Next Steps with Google Classroom

next steps with Google classroom
Next Steps with Google Classroom

next steps with Google classroom

Next Steps with Google Classroom

You can get up and running with Google Classroom in less than 3 minutes. Go to http://classroom.google.com. Click on the plus icon in the upper right and choose “Create class.” Click on the plus icon in the bottom right to add an assignment. Go to the Students tab to get the class code. Share the code with students.

So what do you do next? While essentially Google Classroom allows you to assign work and collect it, that is not transforming teaching and learning. As teachers, we are designers of the learning environment. Google Classroom is one tool that can help us design a different learning environment to improve student learning.

Try a Go Slow Workshop

Go to alicekeeler.com/events to find the next online interactive workshop for “Next Steps with Google Classroom.” Instead of 6 hours of PD all at once, practice your next steps with Google Classroom by learning a little, trying it with your students and coming back and learning something else over a 6 week period.

 

Improve Interactions

Use Google Classroom to improve interactions with students. Don’t strive for a paperless classroom, there is no virtue in that. Ask, how does this make learning BETTER? One of the most important things we do as teachers is to build relationships with students. This makes a HUGE difference in student motivation and learning.

Stop Giving Directions

Attaching a directions document helps students to be more independent learners and allows you to use your time differently. Time spend talking WITH students rather than AT students improves relationships and learning. Your time is most valuable working with kids instead of directing students what to do.

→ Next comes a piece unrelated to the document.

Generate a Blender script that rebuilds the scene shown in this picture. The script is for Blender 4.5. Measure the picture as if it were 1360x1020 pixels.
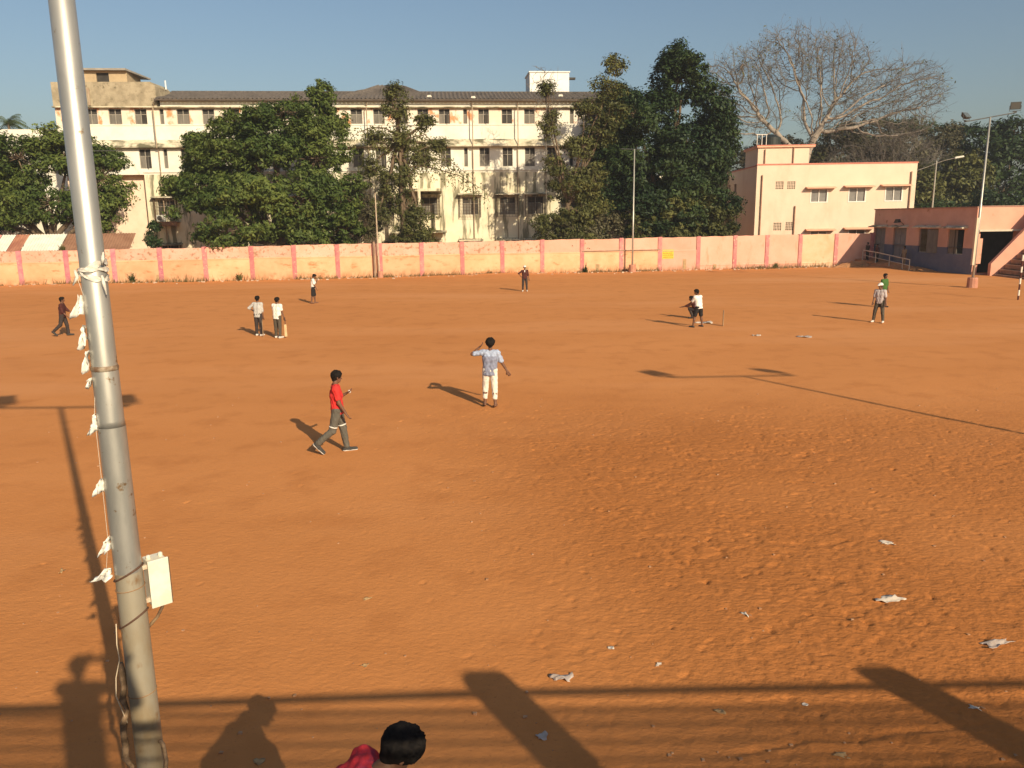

I use my words to encourage students and increase critical thinking.

Ask Questions

Use the “Create question” option to hear from the ENTIRE class rather than the same 2 or 3 students. Give students time to THINK.

Design for Collaboration

I like to describe G Suite and Google Apps not as “productivity software” but rather “collaboration software.” Google is designed for collaboration!! When attaching files choose the middle option “Students can edit file.” This has all students editing the SAME document. I recommend using Google Slides or Google Sheets. More than 5 people in a Google text document is too much.
Collaborate in Google Classroom

Students can collaborate easily on individual documents by clicking on the blue share button in a document and adding the email address (username) of a peer. Alternatively, attach group documents into an individual assignment
set as can edit

Create a copy for each group quickly using my CopyDocs for Classes script. Type in the group names and use the “Make copies” menu to quickly make copies in Google Drive.

alicekeeler.com/copydocsclasses

Give Feedback

The faster the feedback the better the learning. Oftentimes tomorrow is too late. Students become less emotionally invested in their work the longer the gap between completing work and receiving feedback. By tomorrow, many students just don’t care anymore. Feedback comments go unread or don’t sink in to impact learning.

As often as possible (and it is not reasonable on every assignment) give students feedback while they are working rather than after. The impact of your feedback comments is greatly magnified. Google Classroom gives you access to student work the second they start working on it. You do not need them to turn in their work, you have it! Click on the assignment title in the Stream to access the students’ documents. Insert comments on their documents while they are working on them.

One of the best features, in my opinion, of Google Classroom after collaboration is Private Comments. Click on the assignment title of any assignment in the Stream and locate the roster of students on the left-hand side. Click on any student to find a spot to provide a private comment to that student. What I particularly love about comments in G Suite is that they are not comments, they are conversations. I filter my Gmail for Private Comments so I can respond quickly to students. This has made a huge impact on student motivation and learning, I recommend it!

Self-Grading

If you can not give feedback while the student is working use tools that do the grading for you. Feedback now is better than feedback later. You can recreate the paper task in Google Forms and turn on Quizzes self-grading to give students immediate feedback after they are done. Observing one teacher grading a stack of science quizzes, I was able to recreate the quiz in Google Forms in LESS TIME than it took her to grade ONE quiz. Let me say that again. FASTER than grading ONE quiz. Granted I’m fast and I know what I’m doing but it would still be faster to use Google Forms than to grade the entire stack.

Don’t be a Google fanboy, be a learning fanboy! Sometimes Google is not the best tool! Personally, I prefer other tools for self-grading. Google Forms with Quizzes or using Flubaroo with the Google Form provides the answers AFTER the student finishes the quiz/worksheet. This is NOT as good as getting feedback question by question. It is soul sucking to do multiple problems in a row and then find out you didn’t do them right. Unless a student has high self-efficacy (not very many of our students do) students do not study the summary at the end and learn from the mistakes. Instead, they focus on their score.

I used Quia.com to type up all my math book questions, quizzes, worksheets, and tests so that students would get feedback NOW not feedback later. Try out Kahoot, Quizizz, Formative, or one of many other digital tools that do the grading for you.

Spending your time grading things a computer can do is NOT your best talent as a teacher. Instead use the data to target students for help more quickly.